Pourtant, il serait faux de penser que ce mouvement n’ait pas rencontré d’opposition. Certains, au sein du village, ne veulent pas de Notre-Dame de la Sainte-Espérance : de jeunes libertins créent une « deuxième paroisse » dans une écurie transformée en salle de danse, où ils parodient les cérémonies du culte. Notre Dame se venge à sa manière : un dimanche du mois de Marie de 1854, tandis que ces jeunes gens s’en vont à une partie de plaisir, le meneur s’arrête net et décide de rentrer.

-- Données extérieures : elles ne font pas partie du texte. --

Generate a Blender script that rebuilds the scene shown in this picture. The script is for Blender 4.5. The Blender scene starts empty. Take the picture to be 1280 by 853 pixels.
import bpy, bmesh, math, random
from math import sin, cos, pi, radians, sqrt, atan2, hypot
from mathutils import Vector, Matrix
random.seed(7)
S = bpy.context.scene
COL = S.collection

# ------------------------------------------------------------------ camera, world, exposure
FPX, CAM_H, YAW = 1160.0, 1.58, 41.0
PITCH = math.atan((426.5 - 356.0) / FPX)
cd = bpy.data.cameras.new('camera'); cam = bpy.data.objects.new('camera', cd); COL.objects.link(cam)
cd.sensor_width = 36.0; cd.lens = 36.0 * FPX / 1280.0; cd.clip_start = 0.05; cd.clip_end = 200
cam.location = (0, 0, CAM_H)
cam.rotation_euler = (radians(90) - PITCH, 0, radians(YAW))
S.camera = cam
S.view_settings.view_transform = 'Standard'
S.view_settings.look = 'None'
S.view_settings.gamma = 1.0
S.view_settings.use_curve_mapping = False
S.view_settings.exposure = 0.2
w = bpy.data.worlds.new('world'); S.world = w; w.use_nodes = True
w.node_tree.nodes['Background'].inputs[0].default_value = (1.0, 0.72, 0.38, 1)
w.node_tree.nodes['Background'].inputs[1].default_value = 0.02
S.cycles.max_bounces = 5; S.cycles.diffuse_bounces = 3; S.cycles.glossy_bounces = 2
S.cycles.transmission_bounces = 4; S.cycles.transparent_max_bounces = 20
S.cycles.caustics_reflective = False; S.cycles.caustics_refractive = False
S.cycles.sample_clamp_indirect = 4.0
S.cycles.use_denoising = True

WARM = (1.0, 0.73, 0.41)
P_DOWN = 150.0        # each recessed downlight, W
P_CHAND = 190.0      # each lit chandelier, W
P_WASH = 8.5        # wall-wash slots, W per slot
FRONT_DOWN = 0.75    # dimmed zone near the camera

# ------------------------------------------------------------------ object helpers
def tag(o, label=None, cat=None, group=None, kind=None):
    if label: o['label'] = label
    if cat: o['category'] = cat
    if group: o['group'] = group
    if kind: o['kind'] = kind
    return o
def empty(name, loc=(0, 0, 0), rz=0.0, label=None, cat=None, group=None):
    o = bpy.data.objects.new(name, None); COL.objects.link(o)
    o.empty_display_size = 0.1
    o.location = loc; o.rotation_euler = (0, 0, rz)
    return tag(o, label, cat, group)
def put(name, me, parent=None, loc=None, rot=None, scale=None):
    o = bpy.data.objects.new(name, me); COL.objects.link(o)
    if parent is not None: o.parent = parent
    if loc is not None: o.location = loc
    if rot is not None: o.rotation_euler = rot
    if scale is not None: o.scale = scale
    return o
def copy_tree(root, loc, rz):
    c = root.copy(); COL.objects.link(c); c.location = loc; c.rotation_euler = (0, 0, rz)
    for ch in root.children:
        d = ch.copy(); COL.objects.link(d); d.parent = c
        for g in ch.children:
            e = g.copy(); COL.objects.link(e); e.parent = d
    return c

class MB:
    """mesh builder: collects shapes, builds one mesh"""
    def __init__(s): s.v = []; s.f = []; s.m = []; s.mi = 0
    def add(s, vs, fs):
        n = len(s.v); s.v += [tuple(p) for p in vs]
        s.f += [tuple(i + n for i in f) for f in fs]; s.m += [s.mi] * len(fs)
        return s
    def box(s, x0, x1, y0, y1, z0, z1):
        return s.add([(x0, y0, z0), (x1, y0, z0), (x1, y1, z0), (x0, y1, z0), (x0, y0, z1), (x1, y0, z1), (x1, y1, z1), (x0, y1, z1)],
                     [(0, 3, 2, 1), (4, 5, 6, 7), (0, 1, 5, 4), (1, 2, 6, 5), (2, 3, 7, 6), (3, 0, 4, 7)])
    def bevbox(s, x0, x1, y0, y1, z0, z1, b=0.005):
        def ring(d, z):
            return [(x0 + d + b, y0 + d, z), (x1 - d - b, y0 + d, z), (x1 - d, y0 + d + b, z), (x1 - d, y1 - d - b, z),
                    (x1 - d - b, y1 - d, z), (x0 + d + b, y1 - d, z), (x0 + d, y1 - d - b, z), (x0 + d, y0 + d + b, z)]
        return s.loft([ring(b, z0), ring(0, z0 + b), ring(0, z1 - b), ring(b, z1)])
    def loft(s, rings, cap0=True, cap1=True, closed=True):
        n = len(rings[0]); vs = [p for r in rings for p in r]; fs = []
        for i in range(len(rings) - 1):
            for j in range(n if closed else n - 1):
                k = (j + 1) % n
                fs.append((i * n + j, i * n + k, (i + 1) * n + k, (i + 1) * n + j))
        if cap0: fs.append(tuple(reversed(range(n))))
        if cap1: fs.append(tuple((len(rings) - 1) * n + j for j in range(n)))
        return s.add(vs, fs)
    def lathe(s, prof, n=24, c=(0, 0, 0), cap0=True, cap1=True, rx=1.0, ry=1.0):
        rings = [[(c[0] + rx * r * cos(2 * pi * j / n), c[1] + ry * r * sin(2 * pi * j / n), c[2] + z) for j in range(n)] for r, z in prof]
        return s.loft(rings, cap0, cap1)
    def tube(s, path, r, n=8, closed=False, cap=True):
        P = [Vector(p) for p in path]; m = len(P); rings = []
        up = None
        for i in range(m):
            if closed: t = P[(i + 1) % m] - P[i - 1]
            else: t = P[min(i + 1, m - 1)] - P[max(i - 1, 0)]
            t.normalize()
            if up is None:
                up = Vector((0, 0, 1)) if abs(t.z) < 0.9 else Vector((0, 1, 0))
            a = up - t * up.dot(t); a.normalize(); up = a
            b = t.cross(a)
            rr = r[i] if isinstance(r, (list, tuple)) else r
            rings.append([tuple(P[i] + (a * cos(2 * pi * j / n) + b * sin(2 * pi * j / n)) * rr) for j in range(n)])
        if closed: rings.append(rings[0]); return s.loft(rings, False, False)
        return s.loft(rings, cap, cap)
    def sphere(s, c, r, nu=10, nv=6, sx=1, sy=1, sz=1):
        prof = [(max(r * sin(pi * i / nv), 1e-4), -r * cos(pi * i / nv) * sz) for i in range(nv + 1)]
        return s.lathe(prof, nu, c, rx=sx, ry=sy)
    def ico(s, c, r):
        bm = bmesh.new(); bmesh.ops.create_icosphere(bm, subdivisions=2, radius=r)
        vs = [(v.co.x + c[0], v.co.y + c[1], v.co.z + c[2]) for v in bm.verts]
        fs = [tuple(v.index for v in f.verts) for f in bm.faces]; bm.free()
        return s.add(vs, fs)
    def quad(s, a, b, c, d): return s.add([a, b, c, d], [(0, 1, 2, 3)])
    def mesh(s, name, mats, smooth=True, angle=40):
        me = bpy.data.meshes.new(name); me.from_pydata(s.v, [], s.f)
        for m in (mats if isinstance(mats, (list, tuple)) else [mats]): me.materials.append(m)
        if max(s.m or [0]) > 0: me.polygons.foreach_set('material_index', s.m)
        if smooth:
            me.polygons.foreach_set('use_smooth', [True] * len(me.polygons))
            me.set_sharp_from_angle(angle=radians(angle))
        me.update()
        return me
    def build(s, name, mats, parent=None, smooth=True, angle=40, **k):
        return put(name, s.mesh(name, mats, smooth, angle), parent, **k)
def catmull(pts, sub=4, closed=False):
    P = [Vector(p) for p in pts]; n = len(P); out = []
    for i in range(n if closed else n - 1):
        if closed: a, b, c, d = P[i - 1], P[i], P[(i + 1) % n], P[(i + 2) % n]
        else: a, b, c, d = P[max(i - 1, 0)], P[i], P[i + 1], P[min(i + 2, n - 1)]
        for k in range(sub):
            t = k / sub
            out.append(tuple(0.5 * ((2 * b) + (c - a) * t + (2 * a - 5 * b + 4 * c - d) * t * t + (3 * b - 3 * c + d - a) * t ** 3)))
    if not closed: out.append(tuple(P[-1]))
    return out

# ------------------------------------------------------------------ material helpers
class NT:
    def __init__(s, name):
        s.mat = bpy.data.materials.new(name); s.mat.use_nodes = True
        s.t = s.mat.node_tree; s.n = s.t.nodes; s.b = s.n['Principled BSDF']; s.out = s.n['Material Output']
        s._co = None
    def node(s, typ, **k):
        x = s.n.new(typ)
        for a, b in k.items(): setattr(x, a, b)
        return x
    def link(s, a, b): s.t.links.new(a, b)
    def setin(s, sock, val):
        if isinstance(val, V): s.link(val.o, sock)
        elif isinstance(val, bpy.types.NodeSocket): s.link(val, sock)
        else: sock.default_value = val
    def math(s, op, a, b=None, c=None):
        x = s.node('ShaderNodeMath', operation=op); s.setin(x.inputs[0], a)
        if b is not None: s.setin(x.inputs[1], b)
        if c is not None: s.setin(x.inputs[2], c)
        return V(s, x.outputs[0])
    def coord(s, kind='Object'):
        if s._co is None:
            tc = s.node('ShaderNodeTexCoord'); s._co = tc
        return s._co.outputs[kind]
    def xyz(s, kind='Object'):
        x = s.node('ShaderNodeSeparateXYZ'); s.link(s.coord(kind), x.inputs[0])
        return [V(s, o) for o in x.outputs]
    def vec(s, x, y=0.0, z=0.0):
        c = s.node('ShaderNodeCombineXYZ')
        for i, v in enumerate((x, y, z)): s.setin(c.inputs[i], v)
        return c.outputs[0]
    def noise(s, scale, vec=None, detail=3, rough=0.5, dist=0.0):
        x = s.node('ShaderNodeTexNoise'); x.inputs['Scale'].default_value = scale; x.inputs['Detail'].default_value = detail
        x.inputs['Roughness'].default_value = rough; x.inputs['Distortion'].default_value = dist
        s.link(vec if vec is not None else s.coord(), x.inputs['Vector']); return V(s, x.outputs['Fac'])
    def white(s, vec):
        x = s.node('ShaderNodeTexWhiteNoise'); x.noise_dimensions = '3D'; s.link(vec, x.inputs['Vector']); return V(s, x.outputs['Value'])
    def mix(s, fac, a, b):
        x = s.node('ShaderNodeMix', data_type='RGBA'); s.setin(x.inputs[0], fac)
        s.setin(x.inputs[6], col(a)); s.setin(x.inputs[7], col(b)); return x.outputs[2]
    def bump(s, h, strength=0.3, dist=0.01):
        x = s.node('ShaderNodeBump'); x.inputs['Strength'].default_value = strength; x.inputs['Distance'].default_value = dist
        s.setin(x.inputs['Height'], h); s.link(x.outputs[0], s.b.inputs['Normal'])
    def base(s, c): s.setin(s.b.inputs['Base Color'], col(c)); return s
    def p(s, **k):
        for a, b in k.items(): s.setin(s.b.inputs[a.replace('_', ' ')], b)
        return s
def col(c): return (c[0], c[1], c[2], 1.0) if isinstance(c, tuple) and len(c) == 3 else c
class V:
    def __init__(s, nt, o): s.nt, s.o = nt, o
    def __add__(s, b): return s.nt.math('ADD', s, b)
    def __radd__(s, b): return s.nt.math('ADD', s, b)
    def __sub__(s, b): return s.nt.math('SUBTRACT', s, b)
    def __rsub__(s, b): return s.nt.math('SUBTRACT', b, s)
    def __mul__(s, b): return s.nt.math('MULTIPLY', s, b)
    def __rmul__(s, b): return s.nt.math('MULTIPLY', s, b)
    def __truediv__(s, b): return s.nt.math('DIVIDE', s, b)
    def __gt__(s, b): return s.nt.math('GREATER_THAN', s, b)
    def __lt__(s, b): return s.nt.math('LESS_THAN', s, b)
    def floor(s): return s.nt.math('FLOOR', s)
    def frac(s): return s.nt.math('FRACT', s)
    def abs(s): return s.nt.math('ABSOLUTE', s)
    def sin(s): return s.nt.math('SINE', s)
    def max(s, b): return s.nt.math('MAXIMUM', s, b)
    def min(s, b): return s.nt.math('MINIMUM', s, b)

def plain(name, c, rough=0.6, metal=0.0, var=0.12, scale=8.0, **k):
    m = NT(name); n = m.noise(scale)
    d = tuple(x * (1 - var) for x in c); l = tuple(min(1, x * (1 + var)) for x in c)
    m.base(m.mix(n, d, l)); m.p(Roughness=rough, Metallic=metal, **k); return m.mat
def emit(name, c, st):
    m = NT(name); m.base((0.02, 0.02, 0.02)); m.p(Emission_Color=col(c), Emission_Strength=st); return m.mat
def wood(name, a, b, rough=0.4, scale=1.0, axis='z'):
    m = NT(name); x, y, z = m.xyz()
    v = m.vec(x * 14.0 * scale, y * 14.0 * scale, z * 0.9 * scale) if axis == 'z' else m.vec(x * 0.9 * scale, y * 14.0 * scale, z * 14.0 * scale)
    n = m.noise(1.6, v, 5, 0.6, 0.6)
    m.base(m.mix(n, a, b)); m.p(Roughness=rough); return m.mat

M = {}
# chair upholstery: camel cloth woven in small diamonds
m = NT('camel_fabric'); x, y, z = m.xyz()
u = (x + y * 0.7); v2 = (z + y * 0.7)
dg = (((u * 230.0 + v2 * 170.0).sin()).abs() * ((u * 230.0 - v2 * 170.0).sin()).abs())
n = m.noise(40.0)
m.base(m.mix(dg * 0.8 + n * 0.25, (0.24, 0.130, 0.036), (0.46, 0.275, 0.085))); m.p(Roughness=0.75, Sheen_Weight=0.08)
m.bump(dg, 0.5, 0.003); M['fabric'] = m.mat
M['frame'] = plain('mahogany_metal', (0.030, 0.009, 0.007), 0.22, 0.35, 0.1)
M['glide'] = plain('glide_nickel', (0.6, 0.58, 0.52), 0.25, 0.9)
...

Les railleries de ses compagnons n’ont pas de prise sur lui. Il dira par la suite : « C’était comme si la médaille de la Sainte Vierge m’était tombée sur la tête. » Il se met à dire le chapelet, puis, au mois d’octobre, se confesse. Enfin, il se fait moine à l’abbaye de la Pierre-qui-Vire.

Une atmosphère de prière

Malgré ces signes, l’abbé André n’emportera pas, semble-t-il, l’adhésion unanime de ses paroissiens. Cependant, de tout le diocèse et de plus loin encore, les gens accourent, attirés par le renom de Notre-Dame de la Sainte-Espérance, par l’atmosphère de prière qui l’enveloppe, par la beauté de la célébration de sa fête. Progressivement, la fête du quatrième dimanche d’octobre devient l’objet d’un pèlerinage, et les inscriptions à la Prière perpétuelle affluent.
L’affluence des pèlerins et le mauvais état de l’église paroissiale conduisent à entreprendre la construction d’un nouveau sanctuaire. Le chantier s’étalera sur une dizaine d’années. La Sainte Vierge ne s’en tient pas là, elle va aussi combler les plus chers désirs de l’abbé André. Ce dernier avait toujours eu un attrait pour la vie monastique. En 1864, il parvient à fonder, au village même, un petit monastère, et prend alors le nom de Père Emmanuel. En 1886, le monastère se rattache à la Congrégation bénédictine italienne du Mont-Olivet. Déchargé à partir de 1899 du soin de sa paroisse, le Père Emmanuel assiste avec une profonde douleur, en 1901, à la dissolution de sa communauté, objet, comme tant d’autres, des rigueurs laïcistes. Quand il meurt, le 31 mars 1903, le monastère est soumis à la liquidation judiciaire. Une communauté s’y rassemblera à nouveau en 1920. En 1948, les moines partiront pour redonner vie à l’abbaye du Bec-Hellouin. Un groupe de moines reviendra à Mesnil en 1976. Si la vie du Père Emmanuel s’est achevée ainsi dans le dépouillement, la dévotion à Notre-Dame de la Sainte-Espérance, le pèlerinage et la paroisse demeurent bien vivants. En 1923, le diocèse de Troyes obtient de Rome que la fête de Notre-Dame de la Sainte-Espérance soit célébrée chaque année, dans tout le diocèse, le 23 octobre.